5 Tips for Grilling on a Public Grill

If I’ve convinced to you take up the best summer “sport” — aka public grilling — here are some tips to help you out if you’re doing it for the first time.

(Image credit: Rachel Joy Barehl)

1. Clean out the grates as best as you can.

Cleaning out a public grill before you use it is fairly similar to cleaning out a regular kettle charcoal grill, and the first step is cleaning out the grill grates. You’re not restoring them to a sparkling clean, just using a grill brush or a wadded-up piece of foil to scrape off any carbon or food stuck on there. Do your best but know you’ll be covering the grates with foil or scrubbing the grates again once the grill is hot.

(Image credit: Rachel Joy Barehl)

2. Remove any ashes or debris from the bottom.

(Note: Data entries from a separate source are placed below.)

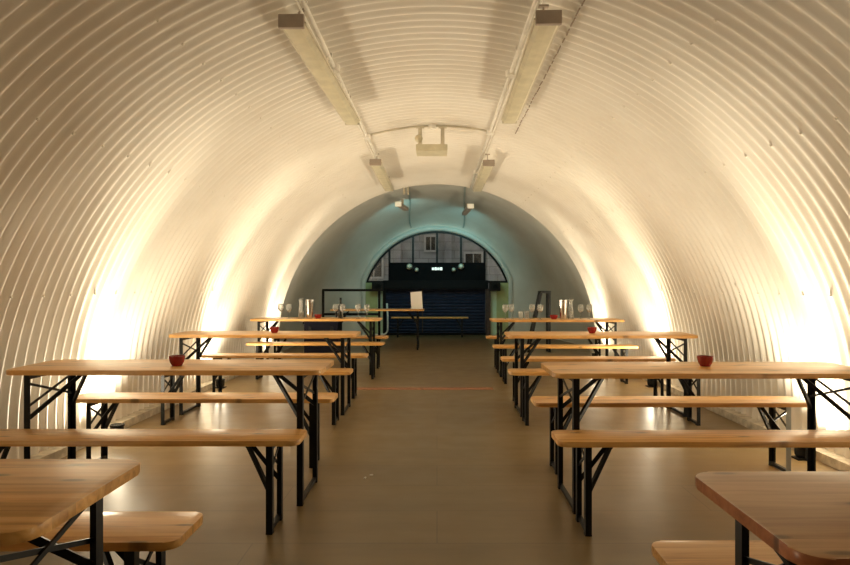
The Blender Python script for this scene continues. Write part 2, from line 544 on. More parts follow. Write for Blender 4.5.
# street side, seen through the lunette
bld = thing('stone_building', 'grey stone building seen through the arched window', 'building', (0, 19.0, 0))
bm = bmesh.new(); add_box(bm, (0, 0.2, 2.5), (14, 0.4, 7.0)); obj('facade', bm, M['stone'], bld)
for x, z, w, h in ((-0.2, 2.55, 0.30, 0.42), (1.15, 1.85, 0.5, 0.75), (-2.0, 1.9, 0.5, 0.8)):
    bm = bmesh.new()
    add_box(bm, (x, -0.02, z + h/2 + .03), (w + .12, .1, .06)); add_box(bm, (x, -0.02, z - h/2 - .03), (w + .12, .12, .06))
    for q in (-1, 1): add_box(bm, (x + q*(w/2 + .03), -0.02, z), (.06, .1, h))
    add_box(bm, (x, -0.01, z), (.03, .04, h))
    f = obj('window_frame', bm, M['sill'], bld)
    bm = bmesh.new(); add_box(bm, (x, 0.0, z), (w, .02, h)); obj('window_pane', bm, M['dark_glass'], f)
for x in (-2.6, -1.25, 0.35, 1.7):
    bm = bmesh.new(); add_box(bm, (x, -0.06, 2.0), (.22, .12, 5.5)); obj('pilaster', bm, M['stone'], bld)

# ------------------------------------------------------------------ beer tables and benches
def leg_profile(bm, x, y, sx, sy, z0, z1, w=0.034, t=0.005):
    """steel angle : flange towards -sx and -sy"""
    poly = [(x, y), (x - sx*w, y), (x - sx*w, y - sy*t), (x - sx*t, y - sy*t), (x - sx*t, y - sy*w), (x, y - sy*w)]
    add_prism(bm, poly, z0, z1)

def make_trestle(name, L, W, H, T, inset, wleg, zs, apex, zx0, zx1, mat_top, board):
    root = thing(name, None, None)
    bm = bmesh.new(); add_prism(bm, rounded_rect(L, W, 0.055 if W > .4 else 0.04), H - T, H, bevel=0.006)
    o = obj(board, bm, mat_top, root); sharp_smooth(o, 35)
    zu = H - T
    hy = W/2 - (0.03 if W > .4 else 0.018)
    xl = L/2 - inset
    for sx in (-1, 1):
        X = sx*xl
        for sy in (-1, 1):
            bm = bmesh.new(); leg_profile(bm, X, sy*hy, sx, sy, 0.0, zu - 0.004, wleg)
            # rounded foot plate
            add_box(bm, (X - sx*wleg/2, sy*(hy - wleg/2), 0.004), (wleg*1.05, wleg*1.05, 0.008))
            obj('leg', bm, M['black'], root)
        xm = X - sx*0.018
        bm = bmesh.new(); add_bar(bm, (xm, -hy + .006, 0.018), (xm, hy - .006, 0.018), 0.022, 0.022)
        obj('foot_bar', bm, M['black'], root)
        bm = bmesh.new(); add_bar(bm, (xm, -hy + .004, zu - 0.016), (xm, hy - .004, zu - 0.016), 0.03, 0.024)
        obj('mounting_rail', bm, M['black'], root)
        # crossed flat braces in the plane of the frame
        for a, b_ in ((-1, 1), (1, -1)):
            bm = bmesh.new()
            xo = xm + (0.004 if a < 0 else -0.004)
            add_bar(bm, (xo, a*(hy - .01), zx0), (xo, b_*(hy - .01), zx1), 0.006, 0.014)
            obj('cross_brace', bm, M['black'], root)
        # struts from both legs to one bracket under the board
        ax = X - sx*apex
        for sy in (-1, 1):
            bm = bmesh.new()
            add_bar(bm, (X - sx*0.02, sy*(hy - .014), zs), (ax, sy*0.02, zu - 0.02), 0.016, 0.022)
            obj('strut', bm, M['black'], root)
        bm = bmesh.new()
        add_box(bm, (ax, 0, zu - 0.004), (0.05, 0.11, 0.008)); add_box(bm, (ax, 0, zu - 0.020), (0.02, 0.05, 0.028))
        obj('bracket', bm, M['black'], root)
    return root

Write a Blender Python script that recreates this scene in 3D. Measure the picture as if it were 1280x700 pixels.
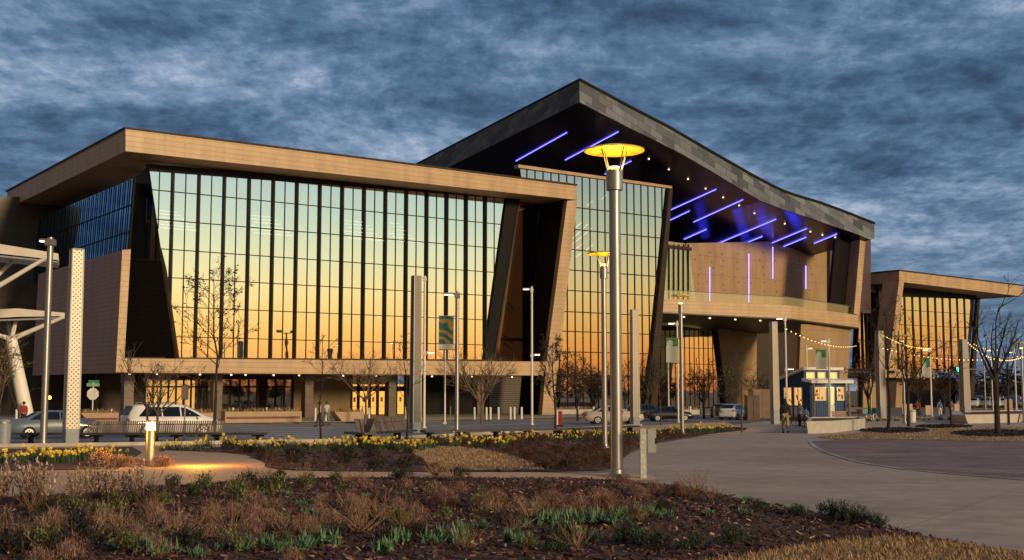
import bpy, bmesh, math, random
from mathutils import Vector, Matrix
from mathutils.bvhtree import BVHTree
for o in list(bpy.data.objects): bpy.data.objects.remove(o)
SC = bpy.context.scene
COL = SC.collection
R = math.radians
# ------------------------------------------------------------------ camera, sky, sun, exposure
F = 1500.0; CAMZ = 1.85; PITCH = math.atan(138.0 / F)
cam = bpy.data.cameras.new('camera'); cam.sensor_width = 36; cam.lens = 36 * F / 1280
cam.clip_start = 0.3; cam.clip_end = 6000
co = bpy.data.objects.new('camera', cam); COL.objects.link(co)
co.location = (0, 0, CAMZ); co.rotation_euler = (math.pi / 2 + PITCH, 0, 0)
SC.camera = co
SC.view_settings.view_transform = 'Standard'; SC.view_settings.look = 'None'
SC.view_settings.exposure = 0.15; SC.view_settings.gamma = 1
SC.cycles.use_denoising = True
SC.cycles.max_bounces = 8; SC.cycles.transparent_max_bounces = 16
SC.cycles.sample_clamp_indirect = 4

GLOW_AZ = Vector((0.88, -0.47, 0)).normalized()     # middle of the afterglow, behind the camera to the right
SUN_AZ = Vector((0.70, -0.714, 0)).normalized()
SUN_EL = R(14)
sl = bpy.data.lights.new('sun', 'SUN'); sl.energy = 2.7; sl.angle = R(10); sl.color = (1.0, 0.735, 0.405)
so = bpy.data.objects.new('sun', sl); COL.objects.link(so); so.location = (60, -40, 40)
sd = Vector((SUN_AZ.x * math.cos(SUN_EL), SUN_AZ.y * math.cos(SUN_EL), math.sin(SUN_EL)))
so.rotation_euler = (-sd).to_track_quat('-Z', 'Y').to_euler()

W = bpy.data.worlds.new('World'); SC.world = W; W.use_nodes = True
def build_sky():
    t = W.node_tree; t.nodes.clear(); N = t.nodes.new; L = t.links.new
    out = N('ShaderNodeOutputWorld'); bg = N('ShaderNodeBackground'); L(bg.outputs[0], out.inputs[0])
    def math_(op, a, b=None, c=None, clamp=False):
        n = N('ShaderNodeMath'); n.operation = op; n.use_clamp = clamp
        for i, v in enumerate((a, b, c)):
            if v is None: continue
            if isinstance(v, (int, float)): n.inputs[i].default_value = v
            else: L(v, n.inputs[i])
        return n.outputs[0]
    def ramp(fac, stops, interp='LINEAR'):
        r = N('ShaderNodeValToRGB'); e = r.color_ramp; e.interpolation = interp
        while len(e.elements) > 1: e.elements.remove(e.elements[0])
        e.elements[0].position = stops[0][0]; e.elements[0].color = (*stops[0][1], 1)
        for p, c in stops[1:]:
            k = e.elements.new(p); k.color = (*c, 1)
        L(fac, r.inputs[0]); return r.outputs[0]
    def mix(f, a, b):
        m = N('ShaderNodeMix'); m.data_type = 'RGBA'
        if isinstance(f, float): m.inputs[0].default_value = f
        else: L(f, m.inputs[0])
        L(a, m.inputs[6]); L(b, m.inputs[7]); return m.outputs[2]
    tc = N('ShaderNodeTexCoord'); g = tc.outputs['Generated']
    sp = N('ShaderNodeSeparateXYZ'); L(g, sp.inputs[0])
    x, y, z = sp.outputs
    zc = math_('MAXIMUM', z, 0.0)
    den = math_('ADD', zc, 0.15)
    cx = math_('DIVIDE', x, den); cy = math_('DIVIDE', y, den)
    cv = N('ShaderNodeCombineXYZ'); L(cx, cv.inputs[0]); L(math_('MULTIPLY', cy, 1.0), cv.inputs[1])
    # drag the cloud field a little with a low noise, so the streaks wander
    n0 = N('ShaderNodeTexNoise'); n0.inputs['Scale'].default_value = 0.7; n0.inputs['Detail'].default_value = 2
    L(cv.outputs[0], n0.inputs['Vector'])
    vm = N('ShaderNodeVectorMath'); vm.operation = 'MULTIPLY_ADD'; L(n0.outputs['Color'], vm.inputs[0]); vm.inputs[1].default_value = (0.45, 0.30, 0); L(cv.outputs[0], vm.inputs[2])
    def noise(scale, detail, rough, off, sx=1.0):
        mp = N('ShaderNodeMapping'); mp.inputs['Location'].default_value = off; mp.inputs['Scale'].default_value = (sx, 1, 1)
        L(vm.outputs[0], mp.inputs[0])
        n = N('ShaderNodeTexNoise'); n.inputs['Scale'].default_value = scale; n.inputs['Detail'].default_value = detail
        n.inputs['Roughness'].default_value = rough; L(mp.outputs[0], n.inputs['Vector']); return n.outputs['Fac']
    big = noise(1.3, 12, 0.62, (3.1, 7.7, 0), 0.6)
    mid = noise(3.0, 14, 0.65, (11.3, 2.2, 0), 0.85)
    fine = noise(15.0, 10, 0.68, (1.3, 9.2, 0), 1.5)
    bil = math_('SUBTRACT', 0.78, math_('MULTIPLY', math_('ABSOLUTE', math_('SUBTRACT', noise(5.5, 9, 0.6, (5.5, 0.7, 0), 1.3), 0.5)), 2.4))
    s = math_('ADD', math_('MULTIPLY', big, 0.44), math_('ADD', math_('MULTIPLY', mid, 0.30), math_('ADD', math_('MULTIPLY', fine, 0.15), math_('MULTIPLY', bil, 0.11))))
    cloud = ramp(s, [(0.415, (0.020, 0.042, 0.086)), (0.468, (0.040, 0.083, 0.160)), (0.518, (0.084, 0.152, 0.260)),
                     (0.566, (0.18, 0.26, 0.385)), (0.63, (0.42, 0.48, 0.60))])
    # clearer, evenly blue band towards the horizon
    hor = ramp(zc, [(0.0, (1, 1, 1)), (0.05, (0.62, 0.62, 0.62)), (0.16, (0, 0, 0))])
    hz = N('ShaderNodeRGB'); hz.outputs[0].default_value = (0.095, 0.150, 0.225, 1)
    front = mix(math_('MULTIPLY', hor, 0.55), cloud, hz.outputs[0])
    # real clear-sky light mixed in between the clouds
    ns = N('ShaderNodeTexSky'); ns.sky_type = 'NISHITA'; ns.sun_disc = False
    ns.sun_elevation = SUN_EL; ns.sun_rotation = math.atan2(SUN_AZ.x, SUN_AZ.y)
    nm = N('ShaderNodeVectorMath'); nm.operation = 'SCALE'; nm.inputs[3].default_value = 0.006; L(ns.outputs[0], nm.inputs[0])
    # the afterglow: orange at the horizon through yellow and pale green to blue at about 12 degrees
    glow = ramp(math_('MULTIPLY', zc, 4.0), [(0.0, (0.80, 0.25, 0.08)), (0.10, (1.10, 0.42, 0.075)), (0.20, (1.15, 0.62, 0.14)), (0.32, (1.08, 0.82, 0.32)),
                     (0.45, (0.84, 0.85, 0.50)), (0.57, (0.60, 0.75, 0.58)), (0.72, (0.43, 0.60, 0.62)), (0.90, (0.32, 0.47, 0.56)), (1.0, (0.13, 0.21, 0.31))])
    dp = N('ShaderNodeVectorMath'); dp.operation = 'DOT_PRODUCT'; L(g, dp.inputs[0]); dp.inputs[1].default_value = GLOW_AZ
    w1 = ramp(dp.outputs['Value'], [(0.30, (0, 0, 0)), (0.72, (1, 1, 1))], 'EASE')
    w2 = ramp(z, [(0.16, (1, 1, 1)), (0.30, (0, 0, 0))], 'EASE')
    w = math_('MULTIPLY', w1, w2)
    # unseen sky behind left, tinted warm to shape light on the left-facing walls
    dk = N('ShaderNodeVectorMath'); dk.operation = 'DOT_PRODUCT'; L(g, dk.inputs[0]); dk.inputs[1].default_value = (-0.75, -0.66, 0)
    dkr = ramp(dk.outputs['Value'], [(0.0, (1, 1, 1)), (0.5, (1.45, 0.72, 0.36))])
    fm = N('ShaderNodeVectorMath'); fm.operation = 'MULTIPLY'; L(front, fm.inputs[0]); L(dkr, fm.inputs[1])
    sky = mix(w, fm.outputs[0], glow)
    add = N('ShaderNodeVectorMath'); add.operation = 'ADD'; L(sky, add.inputs[0]); L(nm.outputs[0], add.inputs[1])
    L(add.outputs[0], bg.inputs['Color']); bg.inputs['Strength'].default_value = 1.0
build_sky()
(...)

If there are any ashes on the bottom of the grill, get rid of them. An easy way to do this is to place a hand in a plastic garbage or shopping bag and use that to “sweep” the ashes out of the grill and into a trash or paper bag.

(Image credit: Rachel Joy Barehl)

3. Cover the grates with foil if you like.

If you’re feeling really squeamish about grilling directly on the grill grates, just cover the grates with foil and poke a few holes in it with foil before you light the grill. This is also worth doing if you’ll be grilling small things, like shrimp, that might easily fall through the grates.

(Image credit: Rachel Joy Barehl)

4. Make sure you really preheat the grill if you’re not using foil.

If you choose not to do the foil thing, which I usually don’t, just preheat the grill for a while first. When you’re ready to grill, give the grill grates another quick brush to scrape off any remaining bits that are stick on there. Oil the grates if you can to create more of a nonstick surface.

5. Clean up.

When you’re done grilling, give the grates another brush or scrape to remove any residual food while the grill is still hot, or throw out the foil. You usually don’t have to wait for the grill to cool off and remove the ashes, but some parks or campsites might require that, so check before you arrive or when you get there. In general, though, you should be a good citizen and leave your grill site as clean and tidy as possible for the next person.

See, using a public grill isn’t so bad, right? Now you have no excuse not to head out to your local park with a few friends and enjoy a meal al fresco. Be brave — just do it!